South Carolina voters sue state over paperless voting machines

The lawsuit resembles a similar one in Georgia.

South Carolina voters are suing their state over its use of paperless voting machines amid worries that they are susceptible to hacking without detection.

The complaint filed Tuesday seeks a declaration from the court that South Carolina has violated the plaintiffs’ fundamental right to have their votes counted and prevent the state from continuing to use the machines it currently has in place. The lawsuit largely resembles one that is ongoing in Georgia.

With the midterm elections coming up in November, the lawsuit does not outline any short-term alternatives to using the state’s current machines. The plaintiffs in the Georgia lawsuit propose using provisional paper ballots that can be scanned with the machines the state uses for absentee ballots.

The plaintiffs are Frank Heindel, a commodities trader and election security advocate, and Phil Leventis, a former senator in the state legislature who opposed the the state’s adoption of the machines South Carolina currently uses.


South Carolina is one of five states that for years have exclusively used direct-recording electronic (DRE) voting machines. DREs do not produce a paper record in order for voters to verify that their selections are counted properly. Without such a paper trail, security experts warn that there’s no way to truly audit an election if hackers were to mess with the machines. Lawmakers have also been increasingly pressing for a departure from paperless machines.
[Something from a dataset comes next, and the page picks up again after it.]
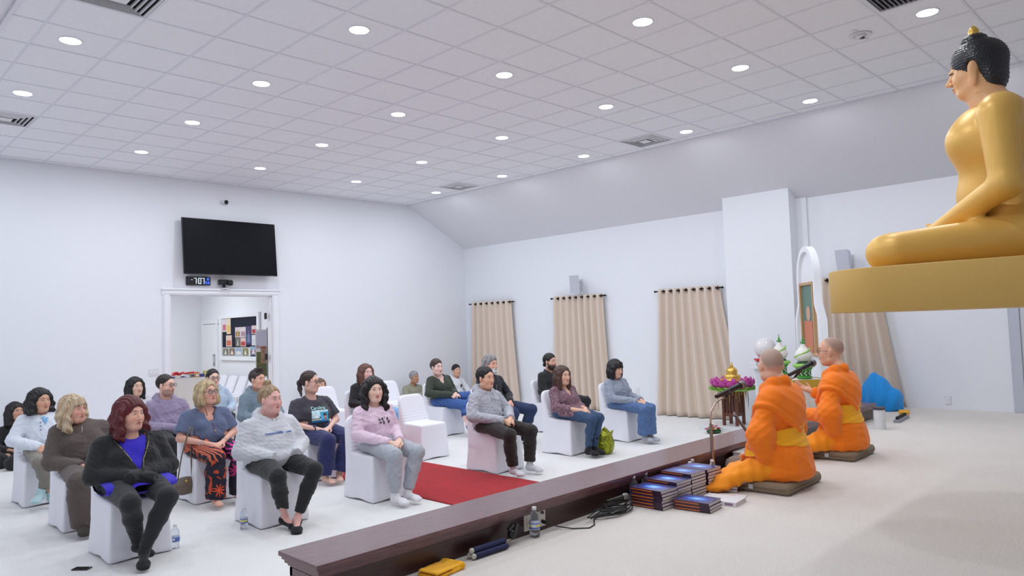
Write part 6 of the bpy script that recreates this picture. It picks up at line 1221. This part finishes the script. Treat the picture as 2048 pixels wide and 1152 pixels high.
# ------------------------------------------------------------------ floor things by the ledge
t = thing('low_platform', 'low white platform under the slatted stand', 'platform', (10.2, 5.5, 0)); MB().box((9.86, 5.08, 0), (10.62, 5.93, .06)).build('top', M_white_pl, t, bevel=.005)
def lotus():
    t = thing('slatted_stand', 'brown slatted wooden stand carrying the magenta lotus', 'table', (10.2, 5.52, .06)); mw = mat('brown_stand_wood', (104, 58, 44), .45, var=(8, .25, (8, 8, 1)))
    for sx in (-1, 1):
        for sy in (-1, 1): MB().box((sx*.105-.02, sy*.105-.02, 0), (sx*.105+.02, sy*.105+.02, .50)).build('leg', mw, t, local=True, bevel=.003)
    for s in (-1, 1):
        [(MB().box((-.10, s*.105-.012, a), (.10, s*.105+.012, a+.05)).build('rail', mw, t, local=True), MB().box((s*.105-.012, -.10, a), (s*.105+.012, .10, a+.05)).build('rail', mw, t, local=True)) for a in (.14, .45)]
        for k in range(3): q = -.05+.05*k; MB().box((q-.010, s*.105-.008, .19), (q+.010, s*.105+.008, .45)).build('slat', mw, t, local=True); MB().box((s*.105-.008, q-.010, .19), (s*.105+.008, q+.010, .45)).build('slat', mw, t, local=True)
    MB().box((-.14, -.14, .50), (.14, .14, .52)).build('top', mw, t, local=True, bevel=.003)
    t = thing('lotus_ornament', 'magenta and green lotus with golden stupa dome and gold fringe', 'ornament', (10.2, 5.52, .58)); mg = mat('petal_green', (146, 196, 84), .5); mp = mat('petal_magenta', (196, 70, 160), .5); mgd = mat('gold_bright', (226, 170, 60), .28, .7); 
    def petal(R0, z0, L, wd, up, m, n, ph):
        for k in range(n):
            a = 2*math.pi*(k+ph)/n; vs = []; fs = []; q = 6
            for i in range(q+1):
                s_ = i/q; wv = wd*math.sin(math.pi*min(1, s_*.85+.12))**.8*(1 if s_ < .99 else .05); r_ = R0+L*math.sin(s_*1.35); zz = z0+up*(1-math.cos(s_*1.5))*1.0
                for j in (-1, 0, 1): vs.append((r_*math.cos(a)-j*wv*math.sin(a), r_*math.sin(a)+j*wv*math.cos(a), zz+(.22*wv if j else -.12*wv)))
            for i in range(q): b0 = 3*i; fs += [(b0, b0+1, b0+4, b0+3), (b0+1, b0+2, b0+5, b0+4)]
            o = MB().add(vs, fs).build('petal', m, t, local=True, smooth=True, fix=False); md = o.modifiers.new('t', 'SOLIDIFY'); md.thickness = .006
    MB().lathe([(0, 0), (.20, 0), (.26, .03), (.26, .06), (.2, .1), (0, .1)], n=32).build('lotus_core', mp, t, local=True, smooth=2)
    petal(.17, .0, .20, .052, .035, mg, 18, 0); petal(.16, .012, .19, .052, .06, mg, 18, .5); petal(.17, .025, .18, .07, .14, mp, 16, 0); petal(.165, .035, .165, .07, .16, mp, 16, .5); petal(.15, .055, .14, .065, .16, mp, 14, .25)
    prof = [(0, .10), (.20, .10), (.20, .125), (.165, .13), (.165, .15), (.185, .155), (.17, .175), (.125, .18), (.12, .21), (.135, .215), (.12, .235), (.085, .24), (.082, .25), (.086, .29), (.074, .325), (.05, .345), (.03, .35), (.032, .362), (.02, .37), (.022, .385), (.012, .40), (.014, .41), (0, .432)]
    MB().lathe(prof, n=32).build('gold_stupa', mgd, t, local=True, smooth=2)
    for k in range(26): a = 2*math.pi*k/26; l = .06+.05*(k % 3); MB().tube([(.19*math.cos(a), .19*math.sin(a), .0), (.2*math.cos(a), .2*math.sin(a), -l)], [.007, .004], 5).build('gold_fringe', mat('fringe_gold', (196, 150, 50), .6), t, local=True)
    for a in (.6, 2.5, 3.9, 5.6): MB().tube([(.235*math.cos(a), .235*math.sin(a), .01), (.24*math.cos(a), .24*math.sin(a), -.15), (.236*math.cos(a), .236*math.sin(a), -.28)], [.005, .006, .002], 5).build('tassel', mat('tassel_brown', (120, 80, 40), .7), t, local=True)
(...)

The main defendant named in the lawsuit is Marci Andino, executive director of the South Carolina’s State Election Commission. Andino declined to comment on the suit, which she said she hadn’t seen yet. However, she said the commission is working toward securing funding from the state legislature to replace the voting machines.

“Until funding is obtained, we will continue to use our current voting system. However, what’s important is that we continue taking all reasonable measures to secure the state’s election infrastructure in preparation for the 2018 General Election and beyond,” Andino said by email. “We are continuing to work with our state, federal and private partners to meet these challenges and to harden our security posture.”
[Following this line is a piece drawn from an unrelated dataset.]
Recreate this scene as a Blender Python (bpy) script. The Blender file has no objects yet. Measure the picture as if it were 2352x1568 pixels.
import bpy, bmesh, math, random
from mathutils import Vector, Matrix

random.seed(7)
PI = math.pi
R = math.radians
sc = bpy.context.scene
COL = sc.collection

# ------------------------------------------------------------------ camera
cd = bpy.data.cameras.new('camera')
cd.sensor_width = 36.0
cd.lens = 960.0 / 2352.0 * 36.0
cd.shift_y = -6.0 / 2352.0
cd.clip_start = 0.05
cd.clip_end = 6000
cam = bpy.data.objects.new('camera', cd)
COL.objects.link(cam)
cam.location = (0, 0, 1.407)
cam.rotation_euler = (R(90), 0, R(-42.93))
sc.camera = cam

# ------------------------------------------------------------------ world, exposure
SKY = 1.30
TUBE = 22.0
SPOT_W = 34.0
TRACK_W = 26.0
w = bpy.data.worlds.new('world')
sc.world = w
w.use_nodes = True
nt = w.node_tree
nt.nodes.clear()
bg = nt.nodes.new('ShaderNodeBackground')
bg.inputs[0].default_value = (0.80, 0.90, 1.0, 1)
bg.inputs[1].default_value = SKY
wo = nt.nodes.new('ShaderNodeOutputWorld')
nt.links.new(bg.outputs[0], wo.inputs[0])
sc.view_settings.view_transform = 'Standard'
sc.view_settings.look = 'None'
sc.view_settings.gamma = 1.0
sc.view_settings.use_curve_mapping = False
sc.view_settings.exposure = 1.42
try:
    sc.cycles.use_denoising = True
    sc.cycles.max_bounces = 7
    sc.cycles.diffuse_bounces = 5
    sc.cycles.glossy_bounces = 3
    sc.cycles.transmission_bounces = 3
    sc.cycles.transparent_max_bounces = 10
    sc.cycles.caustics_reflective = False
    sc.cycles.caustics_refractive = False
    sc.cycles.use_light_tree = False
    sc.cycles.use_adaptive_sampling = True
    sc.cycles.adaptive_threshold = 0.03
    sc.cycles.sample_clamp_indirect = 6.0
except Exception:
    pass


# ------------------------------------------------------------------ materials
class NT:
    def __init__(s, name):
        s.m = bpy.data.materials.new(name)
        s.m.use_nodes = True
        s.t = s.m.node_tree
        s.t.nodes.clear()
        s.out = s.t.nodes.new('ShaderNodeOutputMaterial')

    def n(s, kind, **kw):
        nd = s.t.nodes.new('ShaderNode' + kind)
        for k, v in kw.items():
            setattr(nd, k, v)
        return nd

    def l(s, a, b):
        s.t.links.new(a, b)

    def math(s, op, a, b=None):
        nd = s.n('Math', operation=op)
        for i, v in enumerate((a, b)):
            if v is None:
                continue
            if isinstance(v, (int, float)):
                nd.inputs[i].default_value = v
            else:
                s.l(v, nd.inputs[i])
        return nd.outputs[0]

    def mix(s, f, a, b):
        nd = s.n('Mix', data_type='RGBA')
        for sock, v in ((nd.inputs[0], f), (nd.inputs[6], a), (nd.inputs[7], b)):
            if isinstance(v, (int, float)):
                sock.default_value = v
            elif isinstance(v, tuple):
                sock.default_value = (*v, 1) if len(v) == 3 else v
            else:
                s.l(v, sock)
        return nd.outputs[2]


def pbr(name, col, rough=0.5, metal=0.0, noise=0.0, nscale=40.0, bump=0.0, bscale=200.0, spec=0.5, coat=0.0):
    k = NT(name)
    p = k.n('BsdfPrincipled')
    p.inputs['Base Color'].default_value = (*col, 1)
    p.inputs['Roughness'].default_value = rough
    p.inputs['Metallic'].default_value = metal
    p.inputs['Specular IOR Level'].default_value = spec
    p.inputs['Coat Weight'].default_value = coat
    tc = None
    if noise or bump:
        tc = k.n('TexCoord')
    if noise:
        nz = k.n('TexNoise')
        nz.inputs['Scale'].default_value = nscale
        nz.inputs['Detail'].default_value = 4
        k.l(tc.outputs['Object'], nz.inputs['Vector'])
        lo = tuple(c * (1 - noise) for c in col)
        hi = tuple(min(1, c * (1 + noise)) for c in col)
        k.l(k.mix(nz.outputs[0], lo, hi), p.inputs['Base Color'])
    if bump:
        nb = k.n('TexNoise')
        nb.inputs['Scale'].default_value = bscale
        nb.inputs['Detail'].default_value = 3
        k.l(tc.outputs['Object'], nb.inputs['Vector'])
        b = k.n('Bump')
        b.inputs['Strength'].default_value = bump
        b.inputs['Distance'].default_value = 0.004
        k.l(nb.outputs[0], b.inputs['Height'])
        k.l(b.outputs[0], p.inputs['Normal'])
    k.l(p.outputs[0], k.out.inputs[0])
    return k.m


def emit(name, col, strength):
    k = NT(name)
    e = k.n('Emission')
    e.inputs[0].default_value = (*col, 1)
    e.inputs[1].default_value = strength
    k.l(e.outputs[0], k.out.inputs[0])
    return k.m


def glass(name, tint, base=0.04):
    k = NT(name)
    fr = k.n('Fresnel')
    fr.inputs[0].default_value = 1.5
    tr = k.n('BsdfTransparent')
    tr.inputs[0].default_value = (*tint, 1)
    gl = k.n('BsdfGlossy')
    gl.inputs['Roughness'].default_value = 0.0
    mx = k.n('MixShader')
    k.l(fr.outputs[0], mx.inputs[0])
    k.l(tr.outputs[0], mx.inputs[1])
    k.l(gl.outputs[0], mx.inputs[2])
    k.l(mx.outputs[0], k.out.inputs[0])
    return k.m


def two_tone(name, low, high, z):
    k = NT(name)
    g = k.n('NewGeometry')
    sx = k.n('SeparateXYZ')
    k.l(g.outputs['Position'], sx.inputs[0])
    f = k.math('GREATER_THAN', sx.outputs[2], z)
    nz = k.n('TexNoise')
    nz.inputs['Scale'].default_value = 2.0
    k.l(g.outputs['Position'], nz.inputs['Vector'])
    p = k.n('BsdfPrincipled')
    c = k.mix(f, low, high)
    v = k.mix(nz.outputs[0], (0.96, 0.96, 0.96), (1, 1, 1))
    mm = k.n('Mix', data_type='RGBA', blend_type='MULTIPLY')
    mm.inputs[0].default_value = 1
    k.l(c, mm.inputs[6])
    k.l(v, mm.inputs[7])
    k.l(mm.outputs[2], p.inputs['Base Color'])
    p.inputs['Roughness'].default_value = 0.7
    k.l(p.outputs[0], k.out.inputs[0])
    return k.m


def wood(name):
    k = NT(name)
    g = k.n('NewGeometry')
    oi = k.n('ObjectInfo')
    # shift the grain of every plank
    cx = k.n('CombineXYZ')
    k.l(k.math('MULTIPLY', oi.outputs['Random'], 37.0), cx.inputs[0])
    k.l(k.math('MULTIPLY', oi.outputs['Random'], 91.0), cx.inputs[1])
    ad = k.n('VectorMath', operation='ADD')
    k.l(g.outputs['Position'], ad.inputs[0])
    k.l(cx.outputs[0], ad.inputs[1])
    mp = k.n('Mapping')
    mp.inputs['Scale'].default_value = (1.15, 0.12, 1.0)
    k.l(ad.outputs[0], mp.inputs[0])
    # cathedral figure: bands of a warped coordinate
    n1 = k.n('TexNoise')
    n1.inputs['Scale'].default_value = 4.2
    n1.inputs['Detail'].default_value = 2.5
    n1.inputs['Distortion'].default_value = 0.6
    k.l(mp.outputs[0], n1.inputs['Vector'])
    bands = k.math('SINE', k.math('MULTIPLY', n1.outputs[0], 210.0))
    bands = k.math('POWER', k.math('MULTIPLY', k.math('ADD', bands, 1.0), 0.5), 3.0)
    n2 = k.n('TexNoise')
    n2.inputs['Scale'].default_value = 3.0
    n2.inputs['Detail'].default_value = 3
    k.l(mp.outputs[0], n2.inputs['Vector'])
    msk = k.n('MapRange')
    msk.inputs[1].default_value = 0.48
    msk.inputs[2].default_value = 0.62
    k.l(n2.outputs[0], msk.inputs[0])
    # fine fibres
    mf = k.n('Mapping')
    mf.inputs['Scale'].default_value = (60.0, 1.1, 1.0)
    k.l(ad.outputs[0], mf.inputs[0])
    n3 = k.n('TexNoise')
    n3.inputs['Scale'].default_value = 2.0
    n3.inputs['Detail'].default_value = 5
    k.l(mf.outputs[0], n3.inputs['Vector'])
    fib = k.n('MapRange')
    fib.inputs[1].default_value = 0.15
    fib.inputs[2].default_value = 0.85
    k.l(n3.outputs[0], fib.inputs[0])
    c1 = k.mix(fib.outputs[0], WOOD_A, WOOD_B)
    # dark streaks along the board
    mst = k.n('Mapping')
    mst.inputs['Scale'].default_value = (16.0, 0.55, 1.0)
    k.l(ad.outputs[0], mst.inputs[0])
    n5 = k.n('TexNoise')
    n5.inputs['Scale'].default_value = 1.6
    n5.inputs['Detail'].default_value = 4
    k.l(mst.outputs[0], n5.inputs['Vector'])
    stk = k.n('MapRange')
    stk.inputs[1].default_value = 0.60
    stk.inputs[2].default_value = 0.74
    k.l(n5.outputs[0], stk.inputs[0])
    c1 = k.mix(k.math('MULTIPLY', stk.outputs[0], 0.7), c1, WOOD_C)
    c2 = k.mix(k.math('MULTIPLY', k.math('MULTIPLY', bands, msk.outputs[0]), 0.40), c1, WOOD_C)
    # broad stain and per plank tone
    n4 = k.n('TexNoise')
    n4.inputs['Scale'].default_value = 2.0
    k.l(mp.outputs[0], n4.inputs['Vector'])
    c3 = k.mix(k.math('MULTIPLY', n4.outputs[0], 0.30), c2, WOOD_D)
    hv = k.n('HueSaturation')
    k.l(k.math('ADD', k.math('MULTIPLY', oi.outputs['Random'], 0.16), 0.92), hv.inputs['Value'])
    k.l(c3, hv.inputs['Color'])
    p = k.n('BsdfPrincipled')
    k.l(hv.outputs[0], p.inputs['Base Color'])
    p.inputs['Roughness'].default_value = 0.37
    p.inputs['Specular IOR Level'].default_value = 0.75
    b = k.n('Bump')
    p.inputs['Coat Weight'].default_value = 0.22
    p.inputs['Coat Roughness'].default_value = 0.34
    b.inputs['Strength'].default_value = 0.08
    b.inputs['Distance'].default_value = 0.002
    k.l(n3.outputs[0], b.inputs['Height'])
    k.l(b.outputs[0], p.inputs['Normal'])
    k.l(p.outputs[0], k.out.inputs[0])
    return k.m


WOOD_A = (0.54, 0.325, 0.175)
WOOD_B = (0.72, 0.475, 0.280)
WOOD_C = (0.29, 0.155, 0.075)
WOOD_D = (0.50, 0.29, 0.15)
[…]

South Carolina is also getting about $6 million in federal funding that from a $380 million fund Congress designated earlier this year for election technology improvements. Andino said some of its share will go toward replacing machines, but that it won’t be enough to replace everything.

“In South Carolina, the capacity of the state’s election system to record and count votes reliably is deeply compromised by the state’s unnecessarily vulnerable voting system,” the lawsuit states.


According to Verified Voting, elections are administered throughout South Carolina using the iVotronic voting machine, made by ES&S. The lawsuit cites findings by security researchers that suggest the equipment can be hacked to change vote tallies on a wide scale.

“Because the iVotronic system is used statewide, its vulnerabilities impair the reliability of elections in every precinct and county. Those inherent vulnerabilities are exacerbated by the varying cybersecurity practices employed in each county. As a result, a hacker might cause largescale disruption by attacking one or more counties, potentially creating distrust and confusion that could affect the entire state,” the plaintiffs say.

The U.S. intelligence community concluded last year that Russian president Vladimir Putin ordered a campaign to influence the 2016 election in favor of Donald Trump. Additionally, the Department of Homeland Security warned that Russian hackers probed some aspect of 21 states’ election systems for vulnerabilities. The targets were mostly voter registration websites and officials have said there’s no evidence any vote totals were changed in the campaign.

Attorneys representing the plaintiffs did not respond to requests for comment.